Bien que se proposant avec détermination de remettre en cause les choix et dérives gestionnaires de la toute-puissante bibliothéconomie telle qu'elle est appliquée aujourd'hui par les petits soldats des bibliomédiathèques publiques françaises, lesquelles, moins "sexy" que dans les années 1980 où elles poussèrent comme des champignons jacklanguiens, voient désormais diminuer sensiblement leur fréquentation, l'auteur, face aux nouveaux supports de l'information (numériques, Internet, réseaux dits sociaux, etc.), versant dans une façon de prétérition, ne cesse d'en emprunter le vocabulaire et la syntaxe, dévoyant un propos qui devient irrecevable – pour ne pas dire illisible – pour le vulgum pecus, à savoir les lecteurs non-professionnels du livre, ses non-pairs («Je ne lis pas l'agrégé» lâchait ironiquement
Julien Gracq lorsqu'il était mis en présence de ce type de glose) ; de surcroît, ce jargon se double d'un second, non moins oiseux, celui d'une sociologie marquée au coin du syndrome de l'enfoncement de portes ouvertes qui faisait dire au souriant
Manuel Vázquez Montalbán que ses thuriféraires n'étaient autres que les «prophètes de ce qui a déjà eu lieu, notaires de l'évidence» (citation à charge : «Le livre n'est pas seulement une oeuvre de l'esprit : il est aussi un produit commercial.» Quelle révélation !). Et notre expert, se piquant qui plus est d'anthropologie, flirtant allègrement avec le hors sujet si l'on s'en tient strictement au titre de son étude, de s'emberlificoter dans des définirions du lecteur, du livre, de la littérature et de la fiction, rien de moins, comme si, avant lui,
Emmanuel Kant,
Joseph Joubert,
Roland Barthes,
Robert Escarpit et autres
Jorge Luis Borges – sans oublier, plus récemment et donc dans
le contexte actuel de l'écriture numérique,
François Bon – n'avaient pas été assez explicites (en constatant le plus souvent... l'impossibilité à définir).

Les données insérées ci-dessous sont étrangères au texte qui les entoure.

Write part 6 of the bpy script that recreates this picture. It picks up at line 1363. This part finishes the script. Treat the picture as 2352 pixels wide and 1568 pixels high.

Ainsi va-t-on rencontrer, de paraphrases en euphémismes et de digressions en litotes, redoutablement efficaces pour agacer tout lecteur normal, la «volumétrie des collections», la «requalification sociologique des publics», la «valorisation de l'importance du symbole comme fondement imaginal» ou le «mode opératoire de l'analyse mythocritique de la littérature»... On eût préféré à ce brouet d'universitarisme mal digéré s'étalant sur 121 pages interminables un bref pamphlet radical et bien troussé, mais n'est pas
Baptiste-Marrey qui veut... (cf. son "
Éloge des bibliothèques")
Reste la très louable thèse de l'auteur, qu'on ne saurait battre en brèche ni moquer, à savoir «revaloriser» et défendre prioritairement les oeuvres littéraires – lesquelles auraient donc été négligées ces dernières années – au sein des bibliothèques publiques inféodées à "la gestion managériale" et à «une culture du résultat» prônées par cette pseudo-science tyrannique de la bibliothéconomie. Encore, le bibliothécaire-conseiller-consultant-formateur
Bruno Dartiguenave entend-t-il redonner à ses collègues «la préoccupation de valoriser l'imaginaire en renouant avec la dimension symbolique de la littérature (qui n'est pas «le rationalisme», dont acte) et rendre la médiathèque plus attractive», de les «recentrer sur l'imaginaire et la fiction». Comment ne pas être d'accord – en même temps qu'estourbi par le pensum bien inutile que représente la lecture de 121 pages cousues de truismes ?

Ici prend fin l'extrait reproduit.